So, you want to get started with inbound marketing but aren’t sure where you need to start? It’s a pretty common position to be in and one that I speak with a lot of clients about during the initial phases of our engagement.
The benefits of inbound marketing are desirable and easy to see when a strategy is executed well, but inbound marketing strategy includes aspects from many channels, with many different pieces of marketing collateral and content to get the job done.
Knowing where to start can be difficult. Today 68% of buyers spend a significant amount of time reading content from a company before buying from them.
In this article, I’ll detail the core foundation that should be a part of every single inbound marketing plan. These are the same foundations that we use when we put together a plan for our own clients.
Persona Development and Targeting
You can’t put together an effective inbound marketing strategy if you don’t know who you are putting it together for.
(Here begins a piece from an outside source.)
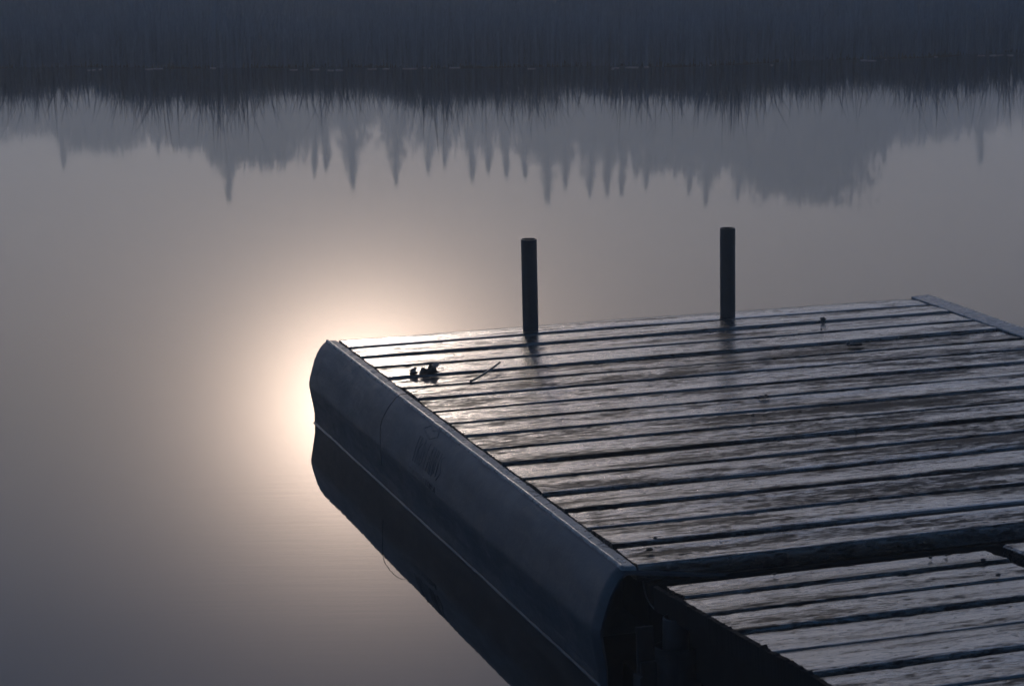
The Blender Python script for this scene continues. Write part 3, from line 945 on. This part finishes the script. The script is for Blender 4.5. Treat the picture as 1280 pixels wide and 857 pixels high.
def undergrowth():
    g = np.random.default_rng(77)
    n = 130000
    az = np.radians(g.uniform(-17, 17, n)); D = g.uniform(250, 285, n)
    fa = np.array(FILL)
    deg = np.degrees(az)
    spike = np.zeros(n)                                  # pointed conifer tops along the mass
    p = -17.0
    while p < 17:
        w_, h_ = g.uniform(.12, .42), g.uniform(.002, .011)
        spike = np.maximum(spike, h_ * np.clip(1 - np.abs(deg - p) / w_, 0, 1))
        p += g.uniform(.12, .55)
    top = (np.interp(deg, fa[:, 0], fa[:, 1]) - .0035 + spike) * D - CAM_Z
    top = top * (1 - .04 * g.random(n) ** 2)
    z = top * g.random(n) ** .8 + np.clip(g.normal(0, .2, n), -.4, .4)
    sz = (.30 + 1.3 * np.clip(1 - z / top, 0, 1))[:, None]
    C = np.stack([D * np.sin(az), D * np.cos(az), np.maximum(z, .2)], 1)
    a = g.normal(0, 1, (n, 3)); a /= np.linalg.norm(a, axis=1)[:, None]
    b = np.cross(a, g.normal(0, 1, (n, 3))); b /= np.linalg.norm(b, axis=1)[:, None]
    V, Q = quads_from(C, (a * .52 * sz), (b * .32 * sz))
    o = link("undergrowth", fast_mesh("undergrowth", V, Q), M_BROAD)
    tag(o, "dense hazy undergrowth at the foot of the far trees", "undergrowth", kind="stuff")
undergrowth()

# broken line of flat pale flecks on the water along the reeds
def flecks():
    g = random.Random(21); mb = MB()
    x = -8.5
    while x < 8.5:
        L = g.choice((.02, .03, .05, .08, .12)) * g.uniform(.6, 1.4)
        if g.random() < .6:
            y = float(shore(x)) - .10 - .10 * g.random() - .09 * math.sin(x * 3.1)
            w = g.uniform(.006, .030); n = 8; top = []
            for i in range(n):
                a = 6.2832 * i / n
                top.append((x + L * .5 * math.cos(a) * g.uniform(.7, 1.1), y + w * math.sin(a) * g.uniform(.5, 1.2), .004 + .004 * g.random()))
            mb.add(top + [(p[0], p[1], -.004) for p in top], [tuple(range(n))] + [(i, i + n, (i + 1) % n + n, (i + 1) % n) for i in range(n)])
        x += L * .7 + g.choice((.02, .05, .2, .5)) * g.random()
    o = mb.build("floating_flecks", mat_plain("pale_flecks", (.26, .28, .30), .5, 0, .3, 20, .4))
    tag(o, "broken line of pale flecks on the water along the reeds", "flecks", kind="stuff")
scum()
Target personas help you to paint a vivid picture of the ideal customer for your business and learn more about them.
A standard customer persona profile includes backgrounds, roles and responsibilities, motivations, personalities, goals, and challenges.
While most business owners would say they know this information off the top of their heads, putting together personas is more about getting it down on paper for your entire team to use when crafting content and making decisions.
By crafting customer personas, you help yourself refine your marketing messaging across the board.
Personas inform the direction of all inbound marketing efforts. They are especially useful when you craft top-of-the-funnel content that is used to draw interest and bring leads to your site.
Your personas define who you are talking to and who you can help the most. They are your ideal customers, and all inbound efforts should be targeted toward those specific personas.
Goals and Metrics
When I put together an inbound marketing plan, choosing the right goals and metrics is essential. You have to define the metrics that you will use so that you have a reliable measurement and finish line for a successful engagement.
The goals that any company sets will depend on its own position. No two company’s goals should be the same because a successful goal is always attached to your own operations and standing within your industry.
Macro-level business goals like improving revenue or leads generated per quarter will play one part, but more technical metrics also have their place in any inbound marketing plan.
In new engagements, I always turn to the SMART goals system to ensure that any goal that we pick is relevant and puts us in a position for success. The SMART methodology helps to establish concrete and achievable goals.
Inbound marketing strategies always need to be tweaked as time goes on. As we are able to capture more data, we learn things about your industry and audience.
Over time, it is important to use metrics and goals to determine what areas of your strategy are working as hoped and what areas must be changed to improve your inbound marketing results.
Blogging and Content Strategy
Your blogging and content strategy is the main foundation of any inbound marketing campaign. It is the real draw to your business.
A well-developed content strategy uses your target personas, keyword research, and industry research to put together engaging content that touches on the biggest pain points that your customers deal with every day.
A few questions that you should ask yourself as you put together your blogging and content strategy include:
- What advice do you have to offer to your customers?
- What is the most valuable information you can provide to your target personas?
- What interesting and unique stories do you have to tell?
Questions like these, combined with content that is based on effective keyword and market research, put you in a position to deliver content that your audience finds genuinely useful.
I couldn’t tell you how many times I’ve worked with companies that were delivering the type of content that they would like to read, not the content that their customers would like to read. It’s an easy mistake to make.
Social Media Strategy
Social media plays a key role in any inbound marketing strategy. Everyone is on social media, and more than half of users use more than one social media platform.
Inbound marketing is all about meeting your customers where they already are, instead of forcing them to come to you to learn about your product and company.
Social media is used to grow the reach of the content that you produce, genuinely connect with customers that are looking for what you have to offer, and grow brand awareness within your industry.
A solid social media strategy is never just one thing. It’s a part marketing channel, part customer service channel, and part socialization channel.
Knowing how to find that balance is the key to coming across like a real person instead of a company with an automated social media feed.
Email Marketing Strategy
Last, but certainly not least, is an email marketing strategy. Email marketing is another core pillar of any inbound marketing plan. Your email marketing strategy is the key component for keeping your company top-of-mind and nurturing leads throughout the sales process.
If we look back at our goal to meet your customers where they already are, there are few platforms that are more important to this concept than email. According to a 2016 report, there are more than 3 billion people in the world using email today.
A solid inbound email marketing strategy will include broadcast emails, nurturing sequences, and persona-based email sequences that really speak to the needs of your specific audience.
While your blog handles the top of the funnel, your email marketing must do the heavy lifting of nurturing leads and continuing to build relationships.
Connected Inbound Strategies
The one point that I want to drive home is that the inbound marketing strategies listed here are all connected. You can’t use a single component of inbound marketing and see worthwhile results.
Your blog, social media, and email marketing strategies must work together to attract your ideal customer personas, nurture relationships with them, and turn them into customers.
Here at RiseFuel, we work to ensure that every inbound marketing plan has, at minimum, these components.
There are other strategies that may be part of the plan depending on your budget and industry, but these represent the foundation of any inbound marketing strategy.